*** Material for this task ***

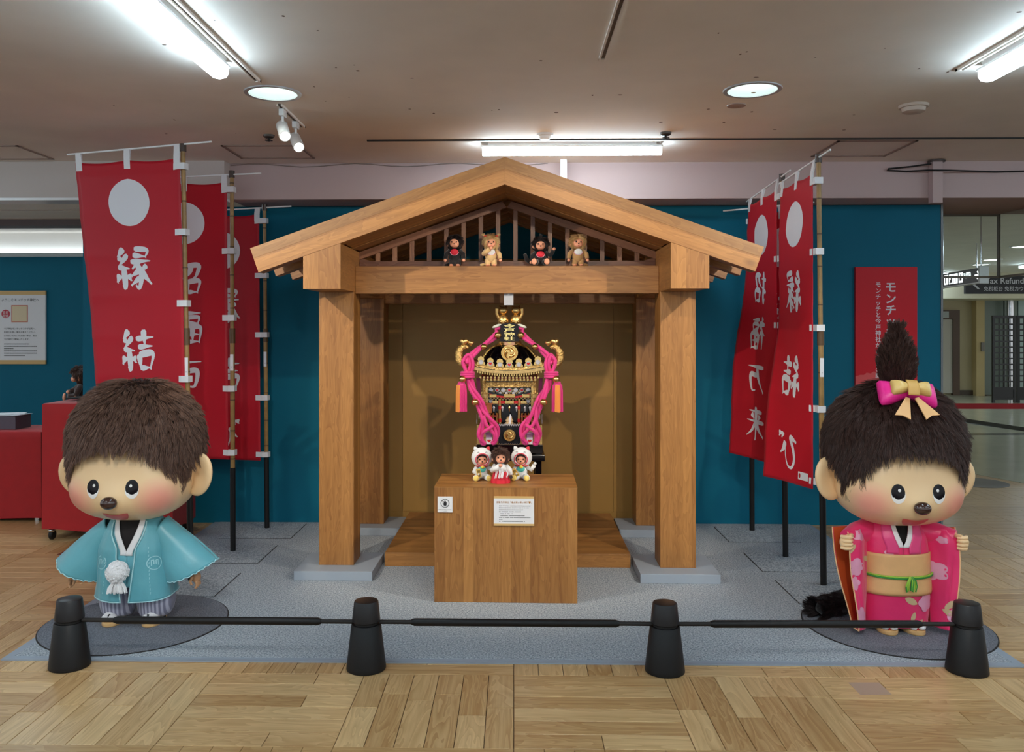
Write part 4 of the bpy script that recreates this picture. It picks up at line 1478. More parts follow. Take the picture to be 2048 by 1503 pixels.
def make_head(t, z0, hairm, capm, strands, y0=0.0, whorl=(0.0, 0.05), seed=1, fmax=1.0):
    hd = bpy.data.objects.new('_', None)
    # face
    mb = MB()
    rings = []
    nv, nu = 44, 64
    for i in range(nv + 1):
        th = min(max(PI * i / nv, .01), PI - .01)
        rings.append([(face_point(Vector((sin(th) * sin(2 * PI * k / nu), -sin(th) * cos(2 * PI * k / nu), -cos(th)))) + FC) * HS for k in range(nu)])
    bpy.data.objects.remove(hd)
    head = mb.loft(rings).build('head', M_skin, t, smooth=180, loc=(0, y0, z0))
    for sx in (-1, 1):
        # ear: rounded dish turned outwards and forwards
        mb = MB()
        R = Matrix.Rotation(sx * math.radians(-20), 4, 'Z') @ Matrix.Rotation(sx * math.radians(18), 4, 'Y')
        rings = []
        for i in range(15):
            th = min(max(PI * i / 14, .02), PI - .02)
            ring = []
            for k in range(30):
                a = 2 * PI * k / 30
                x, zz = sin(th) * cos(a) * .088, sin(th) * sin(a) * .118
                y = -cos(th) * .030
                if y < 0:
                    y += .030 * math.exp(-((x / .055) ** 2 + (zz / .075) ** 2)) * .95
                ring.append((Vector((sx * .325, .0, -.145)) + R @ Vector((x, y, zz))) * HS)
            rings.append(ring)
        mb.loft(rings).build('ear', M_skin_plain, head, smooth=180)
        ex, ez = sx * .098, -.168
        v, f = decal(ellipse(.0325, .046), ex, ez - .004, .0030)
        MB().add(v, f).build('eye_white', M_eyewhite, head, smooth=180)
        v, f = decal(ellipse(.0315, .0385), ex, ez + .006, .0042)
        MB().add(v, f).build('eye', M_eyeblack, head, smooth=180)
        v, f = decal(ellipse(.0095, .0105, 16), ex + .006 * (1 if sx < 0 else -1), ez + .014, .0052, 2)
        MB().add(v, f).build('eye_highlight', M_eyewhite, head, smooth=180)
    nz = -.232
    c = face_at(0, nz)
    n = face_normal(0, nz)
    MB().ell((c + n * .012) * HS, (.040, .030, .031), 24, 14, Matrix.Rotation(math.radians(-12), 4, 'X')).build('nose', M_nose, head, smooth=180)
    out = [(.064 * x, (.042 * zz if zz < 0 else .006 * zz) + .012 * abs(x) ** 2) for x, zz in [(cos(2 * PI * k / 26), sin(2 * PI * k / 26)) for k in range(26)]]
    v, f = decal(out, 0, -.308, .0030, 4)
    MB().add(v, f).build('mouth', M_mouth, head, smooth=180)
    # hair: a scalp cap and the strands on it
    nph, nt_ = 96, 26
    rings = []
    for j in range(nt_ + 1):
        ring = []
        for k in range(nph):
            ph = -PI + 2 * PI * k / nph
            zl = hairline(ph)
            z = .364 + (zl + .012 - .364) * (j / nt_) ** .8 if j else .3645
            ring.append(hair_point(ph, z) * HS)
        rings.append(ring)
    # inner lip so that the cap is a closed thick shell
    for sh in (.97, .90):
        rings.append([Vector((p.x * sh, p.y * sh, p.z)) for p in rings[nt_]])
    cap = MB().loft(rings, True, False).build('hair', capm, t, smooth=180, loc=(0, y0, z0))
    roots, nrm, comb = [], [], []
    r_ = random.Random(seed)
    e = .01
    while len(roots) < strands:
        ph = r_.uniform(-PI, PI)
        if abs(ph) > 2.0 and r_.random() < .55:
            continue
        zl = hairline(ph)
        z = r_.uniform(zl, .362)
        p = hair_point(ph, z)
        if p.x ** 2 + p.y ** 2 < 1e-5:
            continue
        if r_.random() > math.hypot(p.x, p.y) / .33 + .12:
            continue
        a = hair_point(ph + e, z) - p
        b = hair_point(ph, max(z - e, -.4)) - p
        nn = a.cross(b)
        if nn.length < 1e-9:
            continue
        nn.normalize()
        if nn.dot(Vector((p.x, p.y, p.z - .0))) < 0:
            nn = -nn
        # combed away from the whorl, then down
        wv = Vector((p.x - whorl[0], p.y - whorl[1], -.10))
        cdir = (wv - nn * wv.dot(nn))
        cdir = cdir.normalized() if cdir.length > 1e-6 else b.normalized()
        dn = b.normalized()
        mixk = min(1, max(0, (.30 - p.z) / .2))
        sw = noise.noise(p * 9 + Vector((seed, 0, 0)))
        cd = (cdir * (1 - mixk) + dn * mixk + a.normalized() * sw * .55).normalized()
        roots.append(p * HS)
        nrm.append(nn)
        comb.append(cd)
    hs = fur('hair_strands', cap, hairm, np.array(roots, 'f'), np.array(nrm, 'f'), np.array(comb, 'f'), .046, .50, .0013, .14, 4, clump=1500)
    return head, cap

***
*** Material for this task ***

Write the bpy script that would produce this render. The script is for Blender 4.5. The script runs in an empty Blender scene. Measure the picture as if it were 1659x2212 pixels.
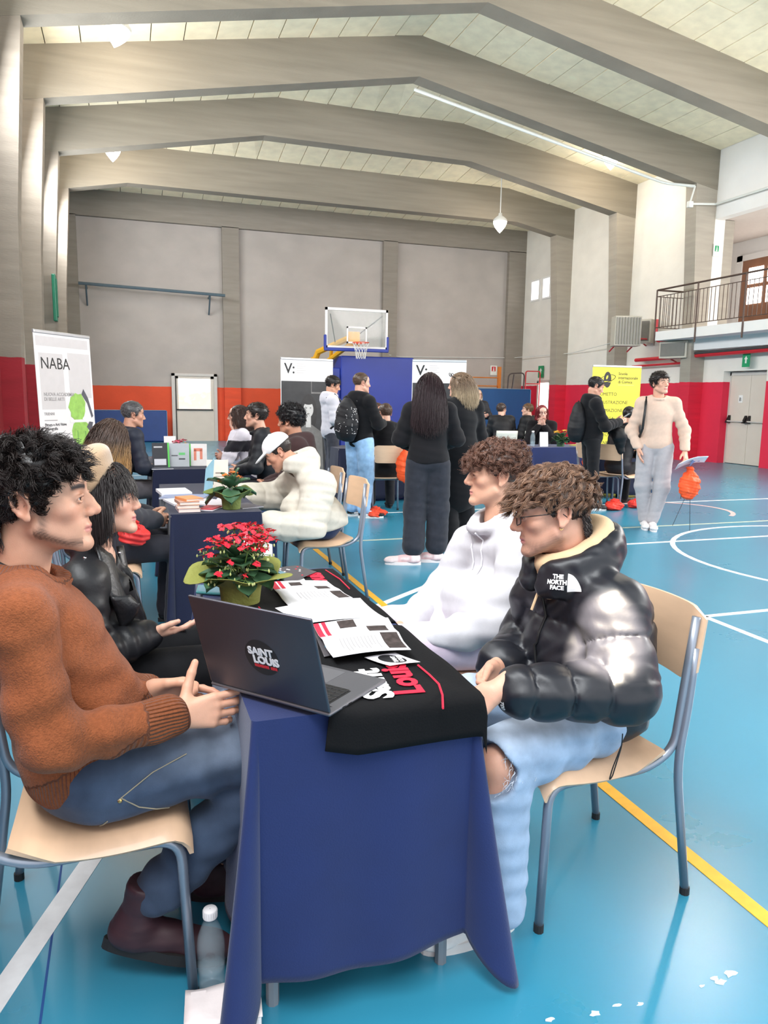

***
*** Material for this task ***

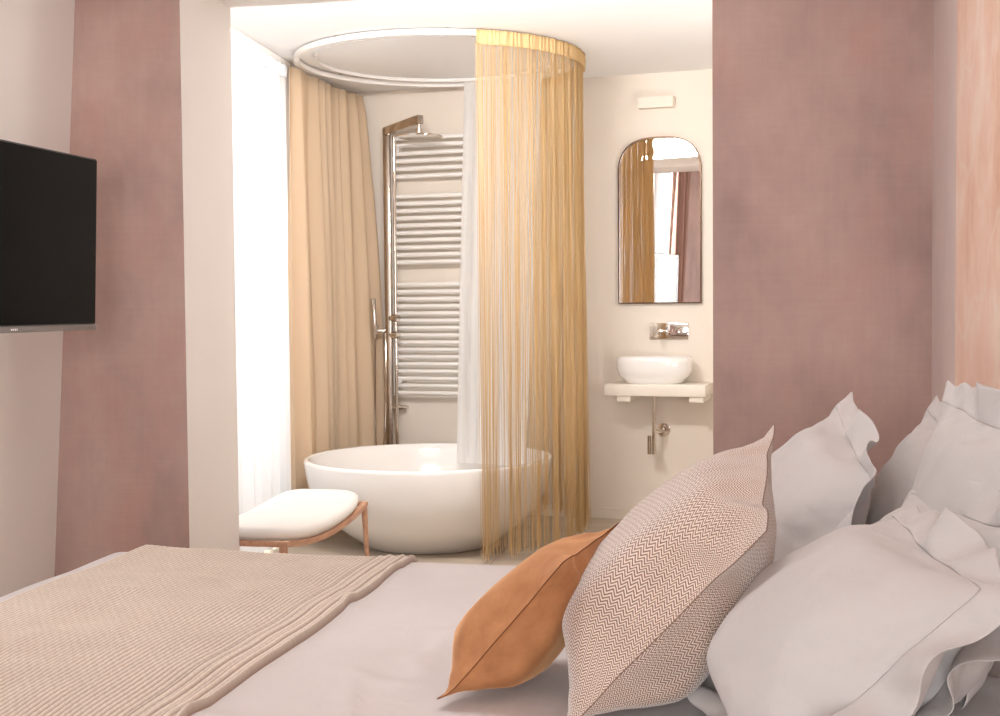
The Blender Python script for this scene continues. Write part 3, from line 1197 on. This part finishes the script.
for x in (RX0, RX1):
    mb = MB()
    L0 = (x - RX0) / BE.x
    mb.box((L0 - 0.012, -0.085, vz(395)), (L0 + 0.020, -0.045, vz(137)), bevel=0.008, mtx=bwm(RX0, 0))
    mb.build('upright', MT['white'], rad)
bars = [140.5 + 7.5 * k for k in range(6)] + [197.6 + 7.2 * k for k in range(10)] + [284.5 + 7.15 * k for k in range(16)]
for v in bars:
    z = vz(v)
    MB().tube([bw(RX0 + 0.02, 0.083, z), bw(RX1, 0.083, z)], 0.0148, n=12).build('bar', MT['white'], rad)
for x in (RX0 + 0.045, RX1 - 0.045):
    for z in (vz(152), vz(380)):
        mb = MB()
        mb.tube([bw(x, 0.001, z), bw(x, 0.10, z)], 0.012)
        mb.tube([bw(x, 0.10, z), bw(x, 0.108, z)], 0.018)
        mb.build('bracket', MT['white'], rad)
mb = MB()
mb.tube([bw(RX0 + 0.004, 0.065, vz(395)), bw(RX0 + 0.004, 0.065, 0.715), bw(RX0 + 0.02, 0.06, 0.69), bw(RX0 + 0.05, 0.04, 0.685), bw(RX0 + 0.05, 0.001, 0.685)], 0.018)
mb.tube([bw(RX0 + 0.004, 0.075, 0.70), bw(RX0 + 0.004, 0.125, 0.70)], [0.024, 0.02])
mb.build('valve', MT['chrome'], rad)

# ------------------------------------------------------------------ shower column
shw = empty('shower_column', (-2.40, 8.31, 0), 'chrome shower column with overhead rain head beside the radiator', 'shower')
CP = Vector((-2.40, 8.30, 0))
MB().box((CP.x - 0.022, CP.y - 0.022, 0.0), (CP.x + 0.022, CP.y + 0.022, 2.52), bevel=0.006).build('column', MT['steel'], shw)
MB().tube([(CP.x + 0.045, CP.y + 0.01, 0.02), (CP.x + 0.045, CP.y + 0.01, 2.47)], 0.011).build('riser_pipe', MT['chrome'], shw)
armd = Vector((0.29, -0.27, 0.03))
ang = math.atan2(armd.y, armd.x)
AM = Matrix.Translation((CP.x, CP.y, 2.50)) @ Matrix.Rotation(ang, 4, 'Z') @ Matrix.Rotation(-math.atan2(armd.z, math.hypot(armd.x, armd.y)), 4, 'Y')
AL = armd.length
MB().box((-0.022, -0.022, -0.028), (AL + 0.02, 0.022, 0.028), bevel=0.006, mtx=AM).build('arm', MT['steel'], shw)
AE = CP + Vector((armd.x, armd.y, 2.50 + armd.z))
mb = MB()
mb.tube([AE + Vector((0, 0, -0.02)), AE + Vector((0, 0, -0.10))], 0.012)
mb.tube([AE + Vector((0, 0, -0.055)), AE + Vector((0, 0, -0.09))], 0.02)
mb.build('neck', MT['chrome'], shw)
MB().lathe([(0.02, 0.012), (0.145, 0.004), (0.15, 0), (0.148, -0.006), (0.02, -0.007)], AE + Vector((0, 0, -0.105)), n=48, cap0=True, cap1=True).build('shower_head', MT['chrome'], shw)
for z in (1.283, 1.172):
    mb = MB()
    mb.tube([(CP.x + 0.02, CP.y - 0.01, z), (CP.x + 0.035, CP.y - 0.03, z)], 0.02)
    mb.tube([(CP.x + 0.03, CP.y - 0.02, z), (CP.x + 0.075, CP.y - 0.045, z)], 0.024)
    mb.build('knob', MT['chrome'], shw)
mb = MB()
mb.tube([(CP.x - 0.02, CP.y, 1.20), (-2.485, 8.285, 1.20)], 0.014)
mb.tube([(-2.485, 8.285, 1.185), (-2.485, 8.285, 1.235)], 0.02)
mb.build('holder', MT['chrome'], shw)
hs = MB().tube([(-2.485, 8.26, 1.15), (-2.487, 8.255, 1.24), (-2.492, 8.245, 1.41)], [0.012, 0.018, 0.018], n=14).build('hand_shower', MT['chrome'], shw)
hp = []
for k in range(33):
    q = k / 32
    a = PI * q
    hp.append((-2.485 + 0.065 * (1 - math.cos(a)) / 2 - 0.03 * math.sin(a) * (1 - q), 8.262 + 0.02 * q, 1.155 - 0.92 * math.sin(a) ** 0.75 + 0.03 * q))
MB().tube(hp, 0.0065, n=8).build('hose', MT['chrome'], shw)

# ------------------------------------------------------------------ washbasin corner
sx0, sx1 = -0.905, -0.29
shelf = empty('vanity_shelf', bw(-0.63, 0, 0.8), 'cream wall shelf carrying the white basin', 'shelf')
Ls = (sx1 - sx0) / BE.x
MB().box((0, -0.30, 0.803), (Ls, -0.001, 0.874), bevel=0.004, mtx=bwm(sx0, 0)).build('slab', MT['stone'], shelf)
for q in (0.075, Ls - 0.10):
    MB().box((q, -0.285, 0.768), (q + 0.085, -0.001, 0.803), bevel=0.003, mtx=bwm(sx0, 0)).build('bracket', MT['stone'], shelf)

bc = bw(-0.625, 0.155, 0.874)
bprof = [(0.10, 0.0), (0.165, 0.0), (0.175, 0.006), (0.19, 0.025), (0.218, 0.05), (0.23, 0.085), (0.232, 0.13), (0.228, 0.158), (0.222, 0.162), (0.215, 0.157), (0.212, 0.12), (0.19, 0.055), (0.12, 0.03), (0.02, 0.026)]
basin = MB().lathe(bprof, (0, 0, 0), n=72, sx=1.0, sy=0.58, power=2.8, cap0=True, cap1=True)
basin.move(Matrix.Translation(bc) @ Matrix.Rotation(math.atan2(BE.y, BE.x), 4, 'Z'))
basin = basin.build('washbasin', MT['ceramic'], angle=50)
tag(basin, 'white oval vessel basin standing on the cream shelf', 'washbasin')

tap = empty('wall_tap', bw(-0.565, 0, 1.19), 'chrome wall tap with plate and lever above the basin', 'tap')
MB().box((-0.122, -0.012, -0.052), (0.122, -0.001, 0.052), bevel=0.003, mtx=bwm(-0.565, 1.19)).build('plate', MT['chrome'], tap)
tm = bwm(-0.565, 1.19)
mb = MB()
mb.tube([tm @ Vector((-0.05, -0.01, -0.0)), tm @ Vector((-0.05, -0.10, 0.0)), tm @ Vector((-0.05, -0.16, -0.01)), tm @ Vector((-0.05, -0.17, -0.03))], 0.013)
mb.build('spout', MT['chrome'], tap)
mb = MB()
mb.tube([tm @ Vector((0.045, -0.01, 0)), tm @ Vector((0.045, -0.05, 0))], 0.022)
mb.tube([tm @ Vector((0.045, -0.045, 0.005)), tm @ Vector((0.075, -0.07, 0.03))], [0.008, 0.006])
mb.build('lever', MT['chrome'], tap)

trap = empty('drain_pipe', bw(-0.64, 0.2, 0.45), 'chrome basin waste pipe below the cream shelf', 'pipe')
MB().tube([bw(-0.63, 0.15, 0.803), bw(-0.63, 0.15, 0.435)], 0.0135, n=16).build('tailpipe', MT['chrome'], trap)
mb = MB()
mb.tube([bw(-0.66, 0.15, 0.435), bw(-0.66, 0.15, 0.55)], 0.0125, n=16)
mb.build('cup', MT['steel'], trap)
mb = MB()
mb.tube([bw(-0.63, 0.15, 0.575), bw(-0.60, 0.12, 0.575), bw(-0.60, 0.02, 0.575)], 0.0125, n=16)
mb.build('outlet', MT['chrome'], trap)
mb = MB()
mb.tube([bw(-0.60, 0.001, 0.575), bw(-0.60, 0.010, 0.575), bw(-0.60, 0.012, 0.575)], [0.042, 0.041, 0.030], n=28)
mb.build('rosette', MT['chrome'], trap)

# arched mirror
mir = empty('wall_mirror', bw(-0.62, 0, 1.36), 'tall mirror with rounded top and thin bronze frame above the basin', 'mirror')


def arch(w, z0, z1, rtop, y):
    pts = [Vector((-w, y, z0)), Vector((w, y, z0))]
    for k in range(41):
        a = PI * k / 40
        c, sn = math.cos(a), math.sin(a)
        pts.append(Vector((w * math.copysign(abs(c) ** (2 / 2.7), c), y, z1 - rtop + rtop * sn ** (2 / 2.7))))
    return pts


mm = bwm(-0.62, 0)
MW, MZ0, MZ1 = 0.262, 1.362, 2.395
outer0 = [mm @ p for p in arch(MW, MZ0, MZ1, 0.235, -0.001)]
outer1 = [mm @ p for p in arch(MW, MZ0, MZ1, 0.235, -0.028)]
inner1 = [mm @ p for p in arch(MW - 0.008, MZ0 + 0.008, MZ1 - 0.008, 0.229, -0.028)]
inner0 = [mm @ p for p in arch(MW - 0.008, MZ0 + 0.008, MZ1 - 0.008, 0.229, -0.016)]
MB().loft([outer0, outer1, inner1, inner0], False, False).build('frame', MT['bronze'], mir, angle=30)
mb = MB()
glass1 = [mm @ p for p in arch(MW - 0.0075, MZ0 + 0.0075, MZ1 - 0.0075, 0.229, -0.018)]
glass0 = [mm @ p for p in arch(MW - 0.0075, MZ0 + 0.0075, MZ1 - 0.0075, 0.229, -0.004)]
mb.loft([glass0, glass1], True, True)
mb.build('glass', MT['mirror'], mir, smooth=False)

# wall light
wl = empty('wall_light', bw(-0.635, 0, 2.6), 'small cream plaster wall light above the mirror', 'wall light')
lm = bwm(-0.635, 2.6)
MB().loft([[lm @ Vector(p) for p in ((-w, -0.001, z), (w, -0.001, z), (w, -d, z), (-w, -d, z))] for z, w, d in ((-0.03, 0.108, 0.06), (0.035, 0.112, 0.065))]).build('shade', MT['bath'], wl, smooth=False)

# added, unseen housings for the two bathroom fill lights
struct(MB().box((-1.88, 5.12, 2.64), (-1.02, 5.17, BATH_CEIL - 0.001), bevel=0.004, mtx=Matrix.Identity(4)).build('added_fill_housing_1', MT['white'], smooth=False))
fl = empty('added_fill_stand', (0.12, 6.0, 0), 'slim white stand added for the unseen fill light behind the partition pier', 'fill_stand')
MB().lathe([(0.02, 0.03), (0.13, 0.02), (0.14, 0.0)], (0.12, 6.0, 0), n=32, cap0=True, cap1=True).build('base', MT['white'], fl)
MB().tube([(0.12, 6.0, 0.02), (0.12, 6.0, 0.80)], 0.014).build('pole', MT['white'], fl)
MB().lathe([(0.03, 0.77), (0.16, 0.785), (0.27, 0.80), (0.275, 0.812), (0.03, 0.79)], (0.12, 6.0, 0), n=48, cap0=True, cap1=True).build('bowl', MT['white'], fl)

***

Search the data above for the string "from" and return every line that has it.

        # combed away from the whorl, then down
The Blender Python script for this scene continues. Write part 3, from line 1197 on. This part finishes the script.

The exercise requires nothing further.